EXERCISE INSTRUCTIONS: Reproduce, exactly and in full, only the lines below from the one containing "Continue the Blender" through the one containing "(rough.ravel()[gfc].mean(1) > .5).astype(np.int32))".

DATASET CONTENT:

------------------------------

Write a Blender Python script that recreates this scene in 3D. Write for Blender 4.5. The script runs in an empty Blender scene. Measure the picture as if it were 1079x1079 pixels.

------------------------------

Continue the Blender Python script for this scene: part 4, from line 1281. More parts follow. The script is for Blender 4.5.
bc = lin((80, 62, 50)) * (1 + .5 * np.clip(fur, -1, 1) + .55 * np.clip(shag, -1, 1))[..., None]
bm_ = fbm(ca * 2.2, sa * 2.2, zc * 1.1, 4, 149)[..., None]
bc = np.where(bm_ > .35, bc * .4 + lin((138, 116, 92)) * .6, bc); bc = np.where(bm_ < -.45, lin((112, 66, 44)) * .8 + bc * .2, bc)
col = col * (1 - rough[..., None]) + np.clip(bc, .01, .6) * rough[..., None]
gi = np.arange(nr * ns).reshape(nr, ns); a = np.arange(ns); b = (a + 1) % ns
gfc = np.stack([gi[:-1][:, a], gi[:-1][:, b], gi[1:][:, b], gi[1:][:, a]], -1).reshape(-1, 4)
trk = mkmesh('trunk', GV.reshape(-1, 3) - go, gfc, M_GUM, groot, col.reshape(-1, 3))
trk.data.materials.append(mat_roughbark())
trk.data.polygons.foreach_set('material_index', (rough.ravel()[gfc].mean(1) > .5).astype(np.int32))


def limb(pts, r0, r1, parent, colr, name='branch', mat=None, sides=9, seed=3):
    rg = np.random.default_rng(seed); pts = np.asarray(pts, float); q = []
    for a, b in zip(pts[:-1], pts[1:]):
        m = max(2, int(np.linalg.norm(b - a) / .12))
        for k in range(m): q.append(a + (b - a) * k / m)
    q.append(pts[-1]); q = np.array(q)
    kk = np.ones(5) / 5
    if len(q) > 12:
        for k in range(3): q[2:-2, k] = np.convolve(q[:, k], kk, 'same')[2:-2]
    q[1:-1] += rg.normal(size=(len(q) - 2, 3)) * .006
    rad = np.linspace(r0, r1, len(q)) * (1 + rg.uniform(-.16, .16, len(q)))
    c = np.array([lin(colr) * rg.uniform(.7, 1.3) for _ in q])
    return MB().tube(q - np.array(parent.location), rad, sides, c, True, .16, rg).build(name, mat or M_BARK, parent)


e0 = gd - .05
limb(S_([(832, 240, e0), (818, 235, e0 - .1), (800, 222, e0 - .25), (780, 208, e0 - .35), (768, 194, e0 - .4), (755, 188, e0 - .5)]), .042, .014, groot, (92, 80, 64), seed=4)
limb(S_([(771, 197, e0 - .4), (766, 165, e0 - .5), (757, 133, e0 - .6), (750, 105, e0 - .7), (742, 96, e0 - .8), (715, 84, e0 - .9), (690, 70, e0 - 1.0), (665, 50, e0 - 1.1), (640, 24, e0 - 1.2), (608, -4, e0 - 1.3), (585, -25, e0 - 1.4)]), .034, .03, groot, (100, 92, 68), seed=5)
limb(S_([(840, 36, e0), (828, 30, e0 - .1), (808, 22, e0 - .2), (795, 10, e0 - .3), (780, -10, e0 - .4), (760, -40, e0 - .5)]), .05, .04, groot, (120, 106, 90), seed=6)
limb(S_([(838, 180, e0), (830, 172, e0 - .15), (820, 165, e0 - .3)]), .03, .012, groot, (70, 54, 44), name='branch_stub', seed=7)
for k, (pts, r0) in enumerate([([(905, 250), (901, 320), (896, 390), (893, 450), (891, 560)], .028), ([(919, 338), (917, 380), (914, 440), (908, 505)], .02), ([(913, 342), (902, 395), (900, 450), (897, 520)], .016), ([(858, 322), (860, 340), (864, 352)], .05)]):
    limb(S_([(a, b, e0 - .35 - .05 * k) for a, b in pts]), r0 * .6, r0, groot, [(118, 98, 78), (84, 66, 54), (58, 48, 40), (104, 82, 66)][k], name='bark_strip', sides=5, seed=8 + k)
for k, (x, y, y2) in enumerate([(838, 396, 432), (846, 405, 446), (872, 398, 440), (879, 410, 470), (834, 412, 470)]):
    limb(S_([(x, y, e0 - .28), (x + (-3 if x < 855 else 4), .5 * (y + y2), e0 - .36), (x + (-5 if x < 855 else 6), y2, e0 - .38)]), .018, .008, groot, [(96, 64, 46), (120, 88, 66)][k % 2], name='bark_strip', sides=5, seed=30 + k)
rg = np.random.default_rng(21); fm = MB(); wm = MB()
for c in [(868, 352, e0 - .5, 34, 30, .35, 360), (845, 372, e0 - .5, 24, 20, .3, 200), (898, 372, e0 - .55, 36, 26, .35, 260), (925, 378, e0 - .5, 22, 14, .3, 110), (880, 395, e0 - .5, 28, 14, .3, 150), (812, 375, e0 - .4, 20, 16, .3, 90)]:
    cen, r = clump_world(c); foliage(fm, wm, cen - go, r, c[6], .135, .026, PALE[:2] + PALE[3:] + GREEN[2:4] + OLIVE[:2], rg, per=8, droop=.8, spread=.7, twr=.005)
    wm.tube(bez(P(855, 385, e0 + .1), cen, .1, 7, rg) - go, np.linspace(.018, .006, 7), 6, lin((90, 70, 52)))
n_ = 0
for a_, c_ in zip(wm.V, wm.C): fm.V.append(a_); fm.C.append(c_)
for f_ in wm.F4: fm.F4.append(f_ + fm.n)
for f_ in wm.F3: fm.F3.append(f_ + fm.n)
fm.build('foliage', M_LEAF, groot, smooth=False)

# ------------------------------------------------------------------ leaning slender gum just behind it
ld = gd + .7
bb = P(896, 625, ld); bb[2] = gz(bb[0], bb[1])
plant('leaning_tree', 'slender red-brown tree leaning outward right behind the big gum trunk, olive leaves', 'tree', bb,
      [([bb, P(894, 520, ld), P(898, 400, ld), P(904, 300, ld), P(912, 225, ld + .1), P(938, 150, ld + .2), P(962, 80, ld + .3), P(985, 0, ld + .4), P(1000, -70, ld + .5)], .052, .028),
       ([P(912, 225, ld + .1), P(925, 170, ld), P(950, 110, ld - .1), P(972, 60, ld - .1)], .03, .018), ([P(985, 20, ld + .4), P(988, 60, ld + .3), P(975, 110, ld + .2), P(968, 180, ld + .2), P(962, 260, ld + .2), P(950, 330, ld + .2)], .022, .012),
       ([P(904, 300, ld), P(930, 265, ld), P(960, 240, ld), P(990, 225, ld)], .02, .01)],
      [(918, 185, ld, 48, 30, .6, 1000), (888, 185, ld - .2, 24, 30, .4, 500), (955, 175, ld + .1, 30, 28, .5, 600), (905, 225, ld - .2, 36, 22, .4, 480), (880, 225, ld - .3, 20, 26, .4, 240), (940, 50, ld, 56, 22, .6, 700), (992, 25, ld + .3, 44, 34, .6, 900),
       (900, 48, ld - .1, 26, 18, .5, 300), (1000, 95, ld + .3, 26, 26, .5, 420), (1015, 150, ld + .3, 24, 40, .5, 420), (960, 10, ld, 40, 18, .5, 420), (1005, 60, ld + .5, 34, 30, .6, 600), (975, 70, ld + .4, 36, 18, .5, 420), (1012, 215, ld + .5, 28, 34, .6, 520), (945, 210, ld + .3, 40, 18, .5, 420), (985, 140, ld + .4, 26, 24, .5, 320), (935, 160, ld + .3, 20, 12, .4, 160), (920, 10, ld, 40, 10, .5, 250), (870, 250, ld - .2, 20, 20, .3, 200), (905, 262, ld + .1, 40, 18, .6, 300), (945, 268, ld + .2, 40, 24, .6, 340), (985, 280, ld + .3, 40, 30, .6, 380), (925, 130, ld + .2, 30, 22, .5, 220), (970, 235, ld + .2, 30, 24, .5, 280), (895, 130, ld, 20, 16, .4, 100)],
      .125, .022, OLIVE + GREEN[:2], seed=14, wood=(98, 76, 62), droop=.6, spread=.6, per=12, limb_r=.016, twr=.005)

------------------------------

THE SOLUTION:
Continue the Blender Python script for this scene: part 4, from line 1281. More parts follow. The script is for Blender 4.5.
bc = lin((80, 62, 50)) * (1 + .5 * np.clip(fur, -1, 1) + .55 * np.clip(shag, -1, 1))[..., None]
bm_ = fbm(ca * 2.2, sa * 2.2, zc * 1.1, 4, 149)[..., None]
bc = np.where(bm_ > .35, bc * .4 + lin((138, 116, 92)) * .6, bc); bc = np.where(bm_ < -.45, lin((112, 66, 44)) * .8 + bc * .2, bc)
col = col * (1 - rough[..., None]) + np.clip(bc, .01, .6) * rough[..., None]
gi = np.arange(nr * ns).reshape(nr, ns); a = np.arange(ns); b = (a + 1) % ns
gfc = np.stack([gi[:-1][:, a], gi[:-1][:, b], gi[1:][:, b], gi[1:][:, a]], -1).reshape(-1, 4)
trk = mkmesh('trunk', GV.reshape(-1, 3) - go, gfc, M_GUM, groot, col.reshape(-1, 3))
trk.data.materials.append(mat_roughbark())
trk.data.polygons.foreach_set('material_index', (rough.ravel()[gfc].mean(1) > .5).astype(np.int32))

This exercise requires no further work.